After speaking at a campaign event in Denver last week, Republican Secretary of State Candidate Pam Anderson refused to disclose whether she thinks Donald Trump should run for president in 2024 because, if she wins her race, she says, she would be overseeing the 2024 election, and she does not endorse candidates who might appear on a ballot she is administering.
Colorado Times Recorder: In 2024 would you support Donald Trump as a candidate for President?
Pam Anderson: Absolutely not in the sense that I never endorse any candidates or take a position on any issues that are on a ballot that I’m administering. Not since I was a municipal clerk, a county clerk, or a secretary. I think you’re a referee for the process and you should not engage in the politics.
CTR: Even personally do you have an opinion on him running?
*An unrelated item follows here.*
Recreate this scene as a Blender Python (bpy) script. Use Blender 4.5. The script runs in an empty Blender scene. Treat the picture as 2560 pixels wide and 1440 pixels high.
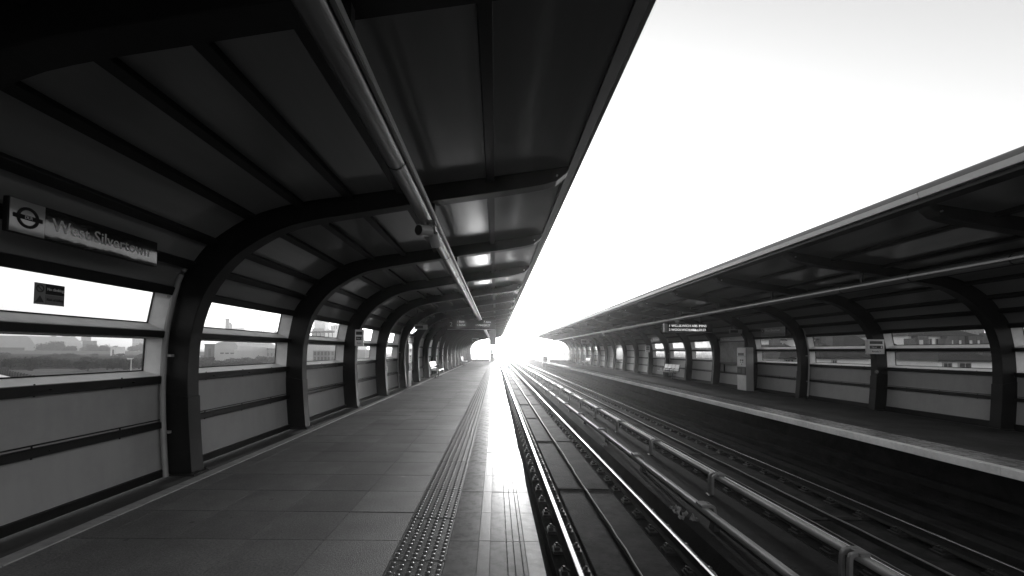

PA: So, we have a constitutional provision when you’re an elected official that you can’t disclose how anyone votes and there’s a reason for that. One: for voter privacy. But also, to make sure that we have fair referees that can’t influence the process.
CTR: So just to be clear, you’re not supporting him not because of his policies but because you might be administering a ballot where he’s one of the candidates?
PA: That’s correct.
Donald Trump has been the most prominent pusher of election fraud conspiracies since he lost the 2020 presidential election. These conspiracy theories have been roundly debunked by independent fact-checkers, state and federal courts, and election officials across the country.
Anderson has been consistent in saying that the 2020 election results were legitimate but has also campaigned with election fraud conspiracist Erik Aadland, a Republican running for Colorado’s 7th Congressional District, who’s said outright that the 2020 election was “absolutely rigged.”
She’s also stood with fellow Republican candidates at GOP campaign events.
RELATED: Colorado Republicans Keep Campaigning With Their Conspiracist Fellow GOP Candidates
In August, Anderson’s opponent and Colorado Secretary of State incumbent Jena Griswold criticized Trump for stoking a war on Democracy in the U.S. by spreading election fraud conspiracies.
People who believe in these conspiracies are running to be election officials in several states, which, according to Griswold, would mean threats to voting rights and “fundamental freedoms,” if these candidates win.
“What we can expect from the extreme Republicans running across this country is to undermine free and fair elections for the American people, strip Americans of the right to vote, refuse to address security breaches, and, unfortunately, be more beholden to Mar-a-Lago than the American people,” Griswold told The Guardian last month.
When asked if she would support Trump running for president in 2024, Griswold’s campaign manager Kyla Sabado provided a statement.
“Donald Trump tried to steal the presidency from the American people,” Sabado said. “Coloradans deserve a secretary of state who will stand up to any threat to our democracy.”
While he was in office, Griswold’s secretary of state predecessor, Wayne Williams, publicly endorsed fellow Republican Ted Cruz for President during the 2016 election. Williams worked on Cruz’s campaign as part of the Cruz for President Colorado Leadership Team while serving as secretary of state.
In an interview with the Colorado Times Recorder earlier this month Anderson rejected election fraud conspiracy theories but also refrained from labeling Colorado as a “gold standard” of state election systems.
“Evidence-based elections is what’s important,” Anderson said. “We have not seen evidence of a systemic problem that impacted the outcome of the election. … I’ve never said that any voting system is completely secure, nor are hand-count paper ballots. What you have to do is utilize systems for efficiency, for accuracy, and for accessibility.”